The dream of restoring lift skiing at Cuchara is still alive

The return of snowcat skiing at Cuchara comes as Panadero’s quest to revive affordable lift skiing at the once-abandoned mountain continues.

The nonprofit aims to make skiing accessible in one of the lowest-income counties in the state. A family of four should be able to ski there for about $100, Clayton said.

“A big part of our goal is to be able to get kids that couldn't afford to go skiing anywhere else up on this mountain,” he said. “[We want to] get them passionate about skiing, so we have skiers in the future.”

Lift 4 – the only one that’s fully on Cuchara Mountain Park property – is central to that effort. Panadero has been raising funds for years to complete repair work that would make the lift functional again.

Cuchara Mountain Park Lift 4_Stephanie Butzer/Denver7

Denver7 reported on that mission a year ago, shortly after Panadero paused its work on Lift 4 for the 2022-23 season.

It’s been a busy – and uncertain – year since.

Clayton is a member of what is now a five-person board after it lost three members in that time. The current board has been working to re-establish its relationship with Huerfano County, he said.

Last spring, a few months after the Denver7 story aired, Panadero was awarded a grant by the state. The last six months have been spent working with the state to “check all the boxes” to ensure that funding comes through, Clayton said.

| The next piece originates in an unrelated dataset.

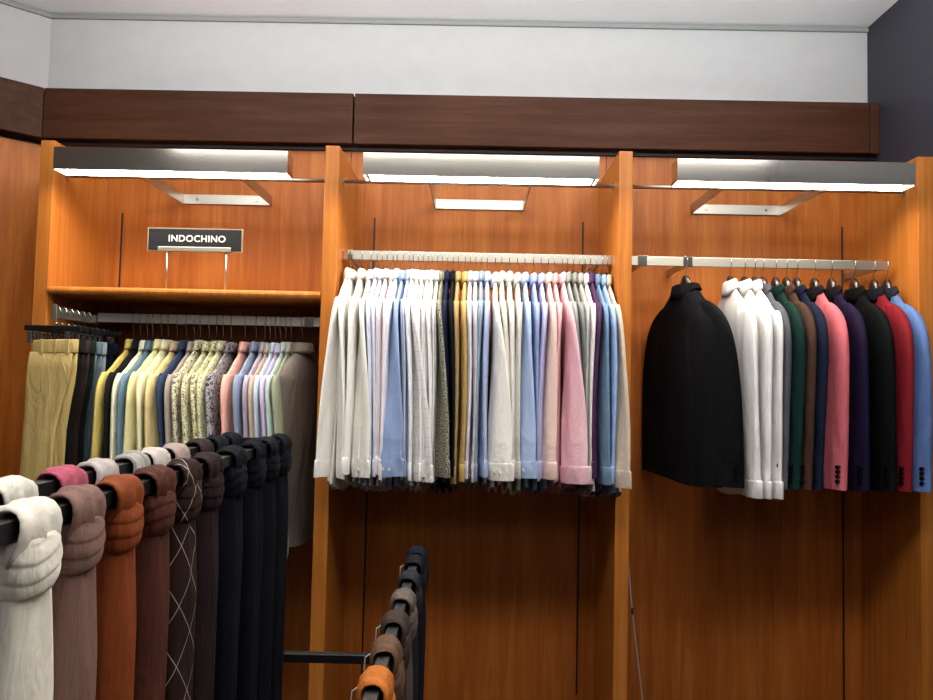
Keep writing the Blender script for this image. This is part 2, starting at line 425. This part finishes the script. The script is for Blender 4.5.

The grant, the amount of which is not yet public, would fund the mechanical work still needed on Lift 4 with some left over for snow making, Clayton said. He says Panadero is hopeful the funding comes through in the next 60 days.

If it does, work on the lift could be scheduled for the spring – which would mean the chairs could start turning again this summer.

All of this is happening without a long-term deal in place for Panadero to operate the park. The nonprofit extended what was a one-year agreement with Huerfano County through the end of this spring.

The board has submitted plans to the county to become the long-term concessionaire, Clayton said. Panadero expects to hear back on the plan before the end of this spring when the current agreement expires.

“We feel really good about the chances of us continuing,” Clayton said.

In the meantime, the board and a group of local volunteers continue their work to restore the ski hill.

“We're all professionals with different careers,” Clayton, a full-time resident of the Cuchara Valley, said of the board. “We go up there on the weekends and do what we can to get that thing going. Whether it's mowing the grass in the fall, lift maintenance throughout the summer, fixing up the day lodge – it's just whatever we can get done, we get done.